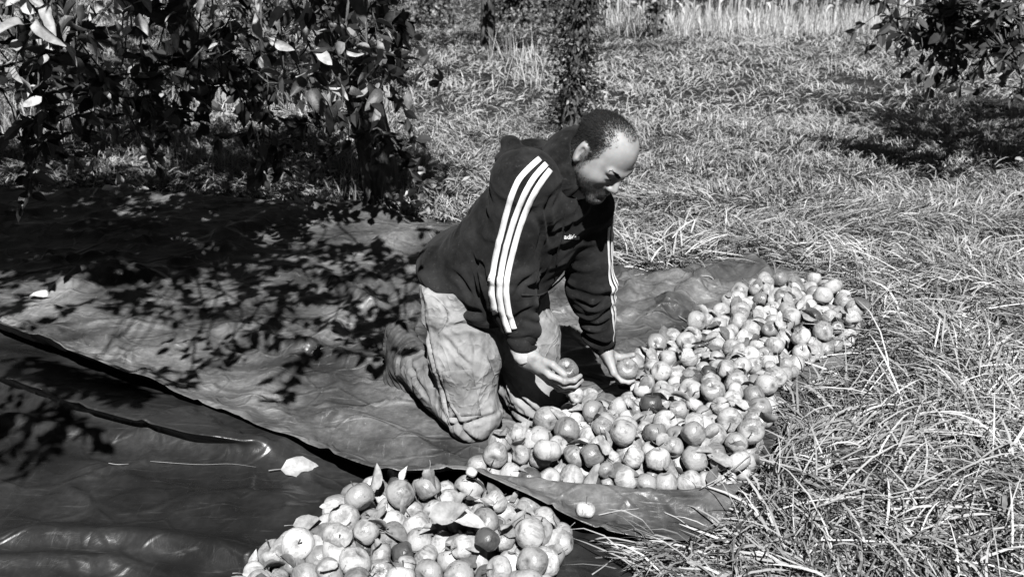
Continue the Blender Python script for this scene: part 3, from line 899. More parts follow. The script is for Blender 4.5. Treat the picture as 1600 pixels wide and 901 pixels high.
    root = empty('sapling', s); St = Soup(); Sc = Soup()
    for i in range(4):
        e = np.array([RNG.normal(0, .25), RNG.normal(0, .2), RNG.uniform(1.1, 1.7)])
        pth = limb(St, [np.zeros(3), e * .5 + RNG.normal(0, .05, 3), e], .018, .006, 6, 12, .05, i)
        TW, P, D = sprays(pth[3:], 2, .25, 7, RNG); n = len(P)
        leaf_cloud(Sc, P, D, RNG.uniform(.06, .09, n), RNG.uniform(.05, .2, n))
        for w in TW:
            V, q, t = tube_np(w, [.005, .004, .002], 4, False); St.add(V, q, t, .1)
    obj('trunk', St.mesh('trunk', M['bark']), root); o = obj('crown', Sc.mesh('crown', M['leaf'], False), root); o['kind'] = 'stuff'
    tag(root, 'thin many-stemmed sapling standing before the maize', 'tree')
    # broad-leaved weeds in the lit strip behind the shade
    spots = [(150, 175, .22), (185, 170, .26), (225, 178, .2), (265, 192, .16), (300, 182, .18), (350, 185, .2), (130, 265, .14), (60, 270, .13), (235, 262, .13), (485, 275, .13), (640, 270, .16), (470, 325, .12), (640, 330, .16), (690, 300, .16), (200, 300, .12)]
    wl = []
    for i, (u, v, h) in enumerate(spots):
        g = on_z(u, v + 12); g[2] = -.02
        root = empty('weed', g); S = Soup(); n = int(26 * h / .15)
        D = RNG.normal(0, 1, (n, 3)); D[:, 2] = np.abs(D[:, 2]) * .5
        P = np.stack([RNG.normal(0, h * .6, n), RNG.normal(0, h * .5, n), RNG.uniform(.02, h, n)], -1)
        leaf_cloud(S, P, D, RNG.uniform(.05, .10, n) * (.6 + h * 2), RNG.uniform(.15, .45, n))
        obj('leaves', S.mesh('leaves', M['leaf'], False), root)['kind'] = 'stuff'
        S2 = Soup()
        for p in P[:8]:
            V, q, t = tube_np(np.array([[0, 0, 0], p * .6, p]), [.003, .002, .0015], 4, False); S2.add(V, q, t, .2)
        obj('stems', S2.mesh('stems', M['straw']), root)
        wl.append((u, root, i < 6))
    for lit in (True, False):
        l = sorted([w for w in wl if w[2] == lit], key=lambda w: w[0])
        for k, (u, root, _) in enumerate(l):
            tag(root, ORD(k, len(l)) + (' broad-leaved weed in the sunlit strip behind the tree shade' if lit else ' small weed in dappled shade along the back of the tarpaulin'), 'weed',
                'weeds in the sunlit strip' if lit else 'weeds in the dappled shade')

# ================================================================== APPLES
def apple_mesh(seed, k=20, m=13):
    r = np.random.default_rng(seed)
    tall = r.uniform(.82, .98); taper = r.uniform(.0, .14)
    ph = np.linspace(0, math.pi, m)
    V = []; cav = []
    lob = r.uniform(0, 6.28)
    for i, p in enumerate(ph):
        # polar profile with a stalk hollow (top) and an eye basin (bottom)
        z = math.cos(p) * tall; rad = math.sin(p)
        rad = rad ** .82 if rad > 0 else 0
        z -= .34 * math.exp(-((p) / .36) ** 2)
        z += .22 * math.exp(-((math.pi - p) / .32) ** 2)
        rad *= 1 - taper * (1 - math.cos(p)) * .5 + taper * .2
        for j in range(k):
            th = 2 * math.pi * j / k
            rr = rad * (1 + .025 * math.cos(5 * th + lob) * (1 - math.cos(p)) * .5 + .03 * math.cos(th + lob * 2))
            V.append((rr * math.cos(th), rr * math.sin(th), z))
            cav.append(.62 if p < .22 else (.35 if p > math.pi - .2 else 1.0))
        
    V = np.array(V)
    i, j = np.meshgrid(np.arange(m - 1), np.arange(k), indexing='ij')
    q = np.stack([i * k + j, (i + 1) * k + j, (i + 1) * k + (j + 1) % k, i * k + (j + 1) % k], -1).reshape(-1, 4)
    V += np.stack([noise3(V * 1.3 + 9 * a, seed + a) for a in range(3)], -1) * .085
    return V, q, np.array(cav)

AV = [apple_mesh(s) for s in (1, 2, 3, 4, 5)]
AV_LOW = [apple_mesh(s, 12, 10) for s in (1, 2, 3, 4, 5)]
def tarp_h(x, y, heap):
    return .024 if heap == 'A' else .012

def settle(poly, counts, heap, seed, wall=None, rr=(.033, .043), peak=.16):
    """drop apples into the outline, then relax overlaps under gravity"""
    r = np.random.default_rng(seed)
    x0, y0 = poly.min(0); x1, y1 = poly.max(0)
    P = []; R = []
    while len(P) < counts:
        x = r.uniform(x0, x1); y = r.uniform(y0, y1)
        if not inside(poly, np.array([x]), np.array([y]))[0]: continue
        d, _, _ = dist_poly(poly, np.array([x]), np.array([y]), True)
        h = peak * min(1, d[0] / .26) ** .8
        P.append((x, y, .04 + r.uniform(0, 1) * h)); R.append(r.uniform(*rr))
    P = np.array(P); R = np.array(R)
    for it in range(170):
        P[:, 2] -= .0030 if it < 140 else .0006
        D = P[:, None] - P[None]
        dist = np.sqrt((D ** 2).sum(-1)) + 1e-9
        np.fill_diagonal(dist, 9)
        ov = np.maximum(0, R[:, None] + R[None] - dist)
        push = (D / dist[..., None]) * (ov * .30)[..., None]
        mv = push.sum(1); mv = np.clip(mv, -.02, .02)
        mv[:, :2] *= .8
        P += mv
        P[:, 2] = np.maximum(P[:, 2], R * .92 + tarp_h(0, 0, heap))
        # stay inside the outline
        out = ~inside(poly, P[:, 0], P[:, 1])
        if out.any():
            c = poly.mean(0)
            dd, tt, _ = dist_poly(poly, P[out, 0], P[out, 1], True)
            idx = tt.astype(int) % len(poly); nx = (idx + 1) % len(poly); f = tt - tt.astype(int)
            near = poly[idx] * (1 - f)[:, None] + poly[nx] * f[:, None]
            P[out, :2] += (near - P[out, :2]) * .6
    return P, R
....
▸ TASK BRIEF: Return to the listing above and set it down exactly, leaving out its pictures.

▸ EXERCISE OUTPUT:
Continue the Blender Python script for this scene: part 3, from line 899. More parts follow. The script is for Blender 4.5. Treat the picture as 1600 pixels wide and 901 pixels high.
    root = empty('sapling', s); St = Soup(); Sc = Soup()
    for i in range(4):
        e = np.array([RNG.normal(0, .25), RNG.normal(0, .2), RNG.uniform(1.1, 1.7)])
        pth = limb(St, [np.zeros(3), e * .5 + RNG.normal(0, .05, 3), e], .018, .006, 6, 12, .05, i)
        TW, P, D = sprays(pth[3:], 2, .25, 7, RNG); n = len(P)
        leaf_cloud(Sc, P, D, RNG.uniform(.06, .09, n), RNG.uniform(.05, .2, n))
        for w in TW:
            V, q, t = tube_np(w, [.005, .004, .002], 4, False); St.add(V, q, t, .1)
    obj('trunk', St.mesh('trunk', M['bark']), root); o = obj('crown', Sc.mesh('crown', M['leaf'], False), root); o['kind'] = 'stuff'
    tag(root, 'thin many-stemmed sapling standing before the maize', 'tree')
    # broad-leaved weeds in the lit strip behind the shade
    spots = [(150, 175, .22), (185, 170, .26), (225, 178, .2), (265, 192, .16), (300, 182, .18), (350, 185, .2), (130, 265, .14), (60, 270, .13), (235, 262, .13), (485, 275, .13), (640, 270, .16), (470, 325, .12), (640, 330, .16), (690, 300, .16), (200, 300, .12)]
    wl = []
    for i, (u, v, h) in enumerate(spots):
        g = on_z(u, v + 12); g[2] = -.02
        root = empty('weed', g); S = Soup(); n = int(26 * h / .15)
        D = RNG.normal(0, 1, (n, 3)); D[:, 2] = np.abs(D[:, 2]) * .5
        P = np.stack([RNG.normal(0, h * .6, n), RNG.normal(0, h * .5, n), RNG.uniform(.02, h, n)], -1)
        leaf_cloud(S, P, D, RNG.uniform(.05, .10, n) * (.6 + h * 2), RNG.uniform(.15, .45, n))
        obj('leaves', S.mesh('leaves', M['leaf'], False), root)['kind'] = 'stuff'
        S2 = Soup()
        for p in P[:8]:
            V, q, t = tube_np(np.array([[0, 0, 0], p * .6, p]), [.003, .002, .0015], 4, False); S2.add(V, q, t, .2)
        obj('stems', S2.mesh('stems', M['straw']), root)
        wl.append((u, root, i < 6))
    for lit in (True, False):
        l = sorted([w for w in wl if w[2] == lit], key=lambda w: w[0])
        for k, (u, root, _) in enumerate(l):
            tag(root, ORD(k, len(l)) + (' broad-leaved weed in the sunlit strip behind the tree shade' if lit else ' small weed in dappled shade along the back of the tarpaulin'), 'weed',
                'weeds in the sunlit strip' if lit else 'weeds in the dappled shade')

# ================================================================== APPLES
def apple_mesh(seed, k=20, m=13):
    r = np.random.default_rng(seed)
    tall = r.uniform(.82, .98); taper = r.uniform(.0, .14)
    ph = np.linspace(0, math.pi, m)
    V = []; cav = []
    lob = r.uniform(0, 6.28)
    for i, p in enumerate(ph):
        # polar profile with a stalk hollow (top) and an eye basin (bottom)
        z = math.cos(p) * tall; rad = math.sin(p)
        rad = rad ** .82 if rad > 0 else 0
        z -= .34 * math.exp(-((p) / .36) ** 2)
        z += .22 * math.exp(-((math.pi - p) / .32) ** 2)
        rad *= 1 - taper * (1 - math.cos(p)) * .5 + taper * .2
        for j in range(k):
            th = 2 * math.pi * j / k
            rr = rad * (1 + .025 * math.cos(5 * th + lob) * (1 - math.cos(p)) * .5 + .03 * math.cos(th + lob * 2))
            V.append((rr * math.cos(th), rr * math.sin(th), z))
            cav.append(.62 if p < .22 else (.35 if p > math.pi - .2 else 1.0))
        
    V = np.array(V)
    i, j = np.meshgrid(np.arange(m - 1), np.arange(k), indexing='ij')
    q = np.stack([i * k + j, (i + 1) * k + j, (i + 1) * k + (j + 1) % k, i * k + (j + 1) % k], -1).reshape(-1, 4)
    V += np.stack([noise3(V * 1.3 + 9 * a, seed + a) for a in range(3)], -1) * .085
    return V, q, np.array(cav)

AV = [apple_mesh(s) for s in (1, 2, 3, 4, 5)]
AV_LOW = [apple_mesh(s, 12, 10) for s in (1, 2, 3, 4, 5)]
def tarp_h(x, y, heap):
    return .024 if heap == 'A' else .012

def settle(poly, counts, heap, seed, wall=None, rr=(.033, .043), peak=.16):
    """drop apples into the outline, then relax overlaps under gravity"""
    r = np.random.default_rng(seed)
    x0, y0 = poly.min(0); x1, y1 = poly.max(0)
    P = []; R = []
    while len(P) < counts:
        x = r.uniform(x0, x1); y = r.uniform(y0, y1)
        if not inside(poly, np.array([x]), np.array([y]))[0]: continue
        d, _, _ = dist_poly(poly, np.array([x]), np.array([y]), True)
        h = peak * min(1, d[0] / .26) ** .8
        P.append((x, y, .04 + r.uniform(0, 1) * h)); R.append(r.uniform(*rr))
    P = np.array(P); R = np.array(R)
    for it in range(170):
        P[:, 2] -= .0030 if it < 140 else .0006
        D = P[:, None] - P[None]
        dist = np.sqrt((D ** 2).sum(-1)) + 1e-9
        np.fill_diagonal(dist, 9)
        ov = np.maximum(0, R[:, None] + R[None] - dist)
        push = (D / dist[..., None]) * (ov * .30)[..., None]
        mv = push.sum(1); mv = np.clip(mv, -.02, .02)
        mv[:, :2] *= .8
        P += mv
        P[:, 2] = np.maximum(P[:, 2], R * .92 + tarp_h(0, 0, heap))
        # stay inside the outline
        out = ~inside(poly, P[:, 0], P[:, 1])
        if out.any():
            c = poly.mean(0)
            dd, tt, _ = dist_poly(poly, P[out, 0], P[out, 1], True)
            idx = tt.astype(int) % len(poly); nx = (idx + 1) % len(poly); f = tt - tt.astype(int)
            near = poly[idx] * (1 - f)[:, None] + poly[nx] * f[:, None]
            P[out, :2] += (near - P[out, :2]) * .6
    return P, R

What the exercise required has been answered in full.